■ Task to carry out
Your task is to transcribe, without alteration, the lines from the top of the material below through the line bearing "except Exception: pass", inclusive.

■ Information shown
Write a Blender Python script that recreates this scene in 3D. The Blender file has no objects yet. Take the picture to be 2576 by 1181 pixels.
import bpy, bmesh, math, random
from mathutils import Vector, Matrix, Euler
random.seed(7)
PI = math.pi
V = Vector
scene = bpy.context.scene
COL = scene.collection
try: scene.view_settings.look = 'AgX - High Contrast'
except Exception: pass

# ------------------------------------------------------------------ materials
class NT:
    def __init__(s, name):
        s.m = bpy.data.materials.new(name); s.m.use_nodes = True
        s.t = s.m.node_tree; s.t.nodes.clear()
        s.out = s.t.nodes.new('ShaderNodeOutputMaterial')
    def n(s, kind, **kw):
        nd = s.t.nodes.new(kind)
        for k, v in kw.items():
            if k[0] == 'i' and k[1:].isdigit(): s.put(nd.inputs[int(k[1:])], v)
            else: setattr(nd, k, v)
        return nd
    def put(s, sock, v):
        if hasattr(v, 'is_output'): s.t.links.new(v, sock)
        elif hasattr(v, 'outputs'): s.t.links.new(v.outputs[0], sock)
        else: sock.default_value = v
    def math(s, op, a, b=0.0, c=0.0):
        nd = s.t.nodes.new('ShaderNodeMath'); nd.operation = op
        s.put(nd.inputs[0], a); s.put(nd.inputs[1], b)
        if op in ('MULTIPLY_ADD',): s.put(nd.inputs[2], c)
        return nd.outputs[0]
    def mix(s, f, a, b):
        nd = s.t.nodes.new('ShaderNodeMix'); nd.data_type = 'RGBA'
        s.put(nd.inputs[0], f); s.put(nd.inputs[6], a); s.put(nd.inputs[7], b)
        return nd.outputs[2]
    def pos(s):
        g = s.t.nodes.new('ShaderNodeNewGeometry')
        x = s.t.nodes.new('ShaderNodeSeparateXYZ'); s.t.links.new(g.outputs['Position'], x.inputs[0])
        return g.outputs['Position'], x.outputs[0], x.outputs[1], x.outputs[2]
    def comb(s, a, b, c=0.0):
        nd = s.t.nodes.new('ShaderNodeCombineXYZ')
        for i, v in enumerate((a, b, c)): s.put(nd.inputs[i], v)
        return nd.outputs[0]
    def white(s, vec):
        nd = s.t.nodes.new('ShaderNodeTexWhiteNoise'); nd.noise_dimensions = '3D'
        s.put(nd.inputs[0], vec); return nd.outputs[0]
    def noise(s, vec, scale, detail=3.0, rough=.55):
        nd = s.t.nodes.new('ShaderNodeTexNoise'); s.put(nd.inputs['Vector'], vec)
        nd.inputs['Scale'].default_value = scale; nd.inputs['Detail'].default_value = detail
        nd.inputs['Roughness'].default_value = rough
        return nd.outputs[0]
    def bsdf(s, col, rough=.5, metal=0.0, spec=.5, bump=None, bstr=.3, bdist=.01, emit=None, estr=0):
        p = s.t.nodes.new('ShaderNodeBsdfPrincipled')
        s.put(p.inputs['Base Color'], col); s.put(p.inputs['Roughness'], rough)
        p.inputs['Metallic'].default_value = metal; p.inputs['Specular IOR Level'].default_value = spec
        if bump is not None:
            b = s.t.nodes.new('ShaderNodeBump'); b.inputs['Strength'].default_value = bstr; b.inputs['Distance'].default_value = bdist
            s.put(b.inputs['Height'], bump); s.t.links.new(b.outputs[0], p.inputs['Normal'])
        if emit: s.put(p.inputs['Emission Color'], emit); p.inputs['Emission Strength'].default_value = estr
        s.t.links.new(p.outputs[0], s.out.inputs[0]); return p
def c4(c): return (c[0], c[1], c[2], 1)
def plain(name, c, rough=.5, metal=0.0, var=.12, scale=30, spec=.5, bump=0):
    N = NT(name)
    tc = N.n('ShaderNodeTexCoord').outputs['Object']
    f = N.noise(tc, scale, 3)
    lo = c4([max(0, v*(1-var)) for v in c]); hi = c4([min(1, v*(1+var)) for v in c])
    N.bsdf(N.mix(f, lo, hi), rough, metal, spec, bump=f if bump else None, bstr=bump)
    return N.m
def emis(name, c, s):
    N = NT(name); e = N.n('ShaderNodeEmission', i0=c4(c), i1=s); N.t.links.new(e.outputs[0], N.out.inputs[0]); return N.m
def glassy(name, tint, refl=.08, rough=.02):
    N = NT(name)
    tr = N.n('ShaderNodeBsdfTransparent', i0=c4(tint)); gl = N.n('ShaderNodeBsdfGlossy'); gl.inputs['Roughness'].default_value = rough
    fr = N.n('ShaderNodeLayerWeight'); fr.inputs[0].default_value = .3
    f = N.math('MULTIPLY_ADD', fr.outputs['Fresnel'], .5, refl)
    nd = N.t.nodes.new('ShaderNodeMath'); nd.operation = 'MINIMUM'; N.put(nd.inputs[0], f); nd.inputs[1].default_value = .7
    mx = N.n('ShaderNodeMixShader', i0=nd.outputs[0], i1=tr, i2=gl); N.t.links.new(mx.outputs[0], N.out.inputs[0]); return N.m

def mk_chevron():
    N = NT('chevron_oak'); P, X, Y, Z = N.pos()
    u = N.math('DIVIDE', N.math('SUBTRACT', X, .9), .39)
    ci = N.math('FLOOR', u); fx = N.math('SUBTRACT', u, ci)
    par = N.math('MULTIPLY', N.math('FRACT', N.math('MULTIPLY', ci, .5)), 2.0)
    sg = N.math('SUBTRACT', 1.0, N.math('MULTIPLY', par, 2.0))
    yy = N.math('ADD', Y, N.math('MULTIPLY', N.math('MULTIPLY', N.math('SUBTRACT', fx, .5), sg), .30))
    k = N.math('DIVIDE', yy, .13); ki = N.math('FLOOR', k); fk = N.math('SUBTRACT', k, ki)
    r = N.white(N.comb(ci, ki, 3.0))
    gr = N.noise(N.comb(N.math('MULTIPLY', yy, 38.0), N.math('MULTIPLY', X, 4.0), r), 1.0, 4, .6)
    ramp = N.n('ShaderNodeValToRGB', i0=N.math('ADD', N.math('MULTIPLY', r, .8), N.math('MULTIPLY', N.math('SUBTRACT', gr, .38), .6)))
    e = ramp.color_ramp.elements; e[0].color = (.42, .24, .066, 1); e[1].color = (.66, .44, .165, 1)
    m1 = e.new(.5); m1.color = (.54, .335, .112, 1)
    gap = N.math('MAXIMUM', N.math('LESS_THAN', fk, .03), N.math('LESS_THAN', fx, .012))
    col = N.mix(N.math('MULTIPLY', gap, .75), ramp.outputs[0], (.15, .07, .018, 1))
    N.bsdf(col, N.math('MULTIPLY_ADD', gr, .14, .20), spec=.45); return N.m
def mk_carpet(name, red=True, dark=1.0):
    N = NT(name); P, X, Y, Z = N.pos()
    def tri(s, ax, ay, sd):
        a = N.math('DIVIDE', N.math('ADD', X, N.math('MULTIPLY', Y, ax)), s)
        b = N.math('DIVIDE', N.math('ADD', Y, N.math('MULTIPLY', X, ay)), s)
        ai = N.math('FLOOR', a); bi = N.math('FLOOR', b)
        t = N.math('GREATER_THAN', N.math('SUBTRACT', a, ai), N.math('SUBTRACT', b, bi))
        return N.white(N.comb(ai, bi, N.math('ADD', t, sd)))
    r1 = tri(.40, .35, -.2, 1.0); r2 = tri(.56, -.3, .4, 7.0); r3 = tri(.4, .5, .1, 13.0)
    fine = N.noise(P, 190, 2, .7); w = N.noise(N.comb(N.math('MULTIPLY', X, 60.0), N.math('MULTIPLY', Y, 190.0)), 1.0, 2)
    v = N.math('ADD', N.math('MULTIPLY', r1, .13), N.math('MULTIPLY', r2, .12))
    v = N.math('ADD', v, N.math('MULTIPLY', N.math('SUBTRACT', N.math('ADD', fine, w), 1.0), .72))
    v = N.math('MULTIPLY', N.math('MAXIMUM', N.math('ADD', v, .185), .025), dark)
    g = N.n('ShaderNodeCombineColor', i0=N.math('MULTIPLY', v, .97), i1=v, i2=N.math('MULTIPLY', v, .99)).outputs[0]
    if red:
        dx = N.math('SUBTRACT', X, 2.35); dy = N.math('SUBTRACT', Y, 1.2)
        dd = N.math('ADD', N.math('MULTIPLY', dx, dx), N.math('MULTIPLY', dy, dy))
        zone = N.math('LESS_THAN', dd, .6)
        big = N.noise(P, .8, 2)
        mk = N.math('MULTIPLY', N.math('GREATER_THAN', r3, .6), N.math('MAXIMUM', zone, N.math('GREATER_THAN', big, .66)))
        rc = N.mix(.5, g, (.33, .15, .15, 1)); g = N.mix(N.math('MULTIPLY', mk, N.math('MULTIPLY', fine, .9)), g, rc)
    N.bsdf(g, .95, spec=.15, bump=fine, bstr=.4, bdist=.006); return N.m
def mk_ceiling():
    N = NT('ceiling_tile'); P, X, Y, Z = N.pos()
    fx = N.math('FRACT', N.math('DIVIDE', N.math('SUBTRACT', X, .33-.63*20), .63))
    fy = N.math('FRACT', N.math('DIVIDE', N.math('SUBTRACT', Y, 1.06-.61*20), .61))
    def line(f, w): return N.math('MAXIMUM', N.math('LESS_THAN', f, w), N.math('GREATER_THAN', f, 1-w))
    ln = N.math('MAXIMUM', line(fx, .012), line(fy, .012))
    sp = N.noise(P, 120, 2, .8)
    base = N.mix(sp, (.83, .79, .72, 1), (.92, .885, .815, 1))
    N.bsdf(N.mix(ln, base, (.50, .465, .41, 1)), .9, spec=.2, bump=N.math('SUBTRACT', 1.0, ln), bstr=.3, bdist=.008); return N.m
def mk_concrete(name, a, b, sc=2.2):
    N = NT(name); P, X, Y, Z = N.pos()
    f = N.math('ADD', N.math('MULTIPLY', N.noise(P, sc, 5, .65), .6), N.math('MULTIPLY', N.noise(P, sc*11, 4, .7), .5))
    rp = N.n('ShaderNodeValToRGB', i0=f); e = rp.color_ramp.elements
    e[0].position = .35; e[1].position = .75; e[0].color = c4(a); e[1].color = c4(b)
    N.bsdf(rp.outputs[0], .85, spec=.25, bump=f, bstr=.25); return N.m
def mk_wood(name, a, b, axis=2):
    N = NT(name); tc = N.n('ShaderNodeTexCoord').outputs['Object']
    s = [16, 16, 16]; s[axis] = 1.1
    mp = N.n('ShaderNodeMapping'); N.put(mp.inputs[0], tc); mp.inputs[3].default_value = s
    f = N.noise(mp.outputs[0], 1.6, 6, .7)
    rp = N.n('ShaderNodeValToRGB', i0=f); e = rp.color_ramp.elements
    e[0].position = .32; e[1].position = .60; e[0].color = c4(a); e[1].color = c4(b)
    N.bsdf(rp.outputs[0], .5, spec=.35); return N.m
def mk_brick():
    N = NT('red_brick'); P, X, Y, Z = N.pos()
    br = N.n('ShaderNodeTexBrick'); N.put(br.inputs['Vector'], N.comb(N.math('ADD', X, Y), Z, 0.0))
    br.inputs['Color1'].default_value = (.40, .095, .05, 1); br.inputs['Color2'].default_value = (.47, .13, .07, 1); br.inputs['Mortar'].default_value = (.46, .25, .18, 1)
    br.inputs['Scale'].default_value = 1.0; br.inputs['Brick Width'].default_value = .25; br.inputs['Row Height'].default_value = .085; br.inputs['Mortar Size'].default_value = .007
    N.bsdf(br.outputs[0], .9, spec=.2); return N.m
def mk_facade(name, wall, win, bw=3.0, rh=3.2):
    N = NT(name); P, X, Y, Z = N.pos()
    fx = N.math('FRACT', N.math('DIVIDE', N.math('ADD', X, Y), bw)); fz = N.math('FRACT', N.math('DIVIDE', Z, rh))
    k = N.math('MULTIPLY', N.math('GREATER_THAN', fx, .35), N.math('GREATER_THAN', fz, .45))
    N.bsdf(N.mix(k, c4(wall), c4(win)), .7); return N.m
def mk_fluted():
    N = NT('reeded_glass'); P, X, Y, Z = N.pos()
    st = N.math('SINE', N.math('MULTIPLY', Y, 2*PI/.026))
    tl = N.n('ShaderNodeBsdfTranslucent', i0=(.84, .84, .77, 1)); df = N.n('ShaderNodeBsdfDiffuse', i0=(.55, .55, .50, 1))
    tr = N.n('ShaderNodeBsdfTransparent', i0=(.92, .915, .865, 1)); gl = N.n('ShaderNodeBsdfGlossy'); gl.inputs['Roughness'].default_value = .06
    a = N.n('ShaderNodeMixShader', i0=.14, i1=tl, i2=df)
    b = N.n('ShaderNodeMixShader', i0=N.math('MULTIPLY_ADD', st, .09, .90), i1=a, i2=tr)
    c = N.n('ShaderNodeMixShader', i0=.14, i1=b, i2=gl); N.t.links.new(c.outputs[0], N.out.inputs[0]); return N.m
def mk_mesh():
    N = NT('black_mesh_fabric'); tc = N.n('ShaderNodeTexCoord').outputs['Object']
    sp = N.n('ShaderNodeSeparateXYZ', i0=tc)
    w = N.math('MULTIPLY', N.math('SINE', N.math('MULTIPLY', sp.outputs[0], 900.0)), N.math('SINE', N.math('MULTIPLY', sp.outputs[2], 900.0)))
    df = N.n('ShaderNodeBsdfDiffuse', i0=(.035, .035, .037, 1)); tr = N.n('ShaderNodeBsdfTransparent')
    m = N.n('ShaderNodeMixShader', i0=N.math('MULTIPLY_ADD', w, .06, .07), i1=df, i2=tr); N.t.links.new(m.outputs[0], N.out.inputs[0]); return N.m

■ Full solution
Write a Blender Python script that recreates this scene in 3D. The Blender file has no objects yet. Take the picture to be 2576 by 1181 pixels.
import bpy, bmesh, math, random
from mathutils import Vector, Matrix, Euler
random.seed(7)
PI = math.pi
V = Vector
scene = bpy.context.scene
COL = scene.collection
try: scene.view_settings.look = 'AgX - High Contrast'
except Exception: pass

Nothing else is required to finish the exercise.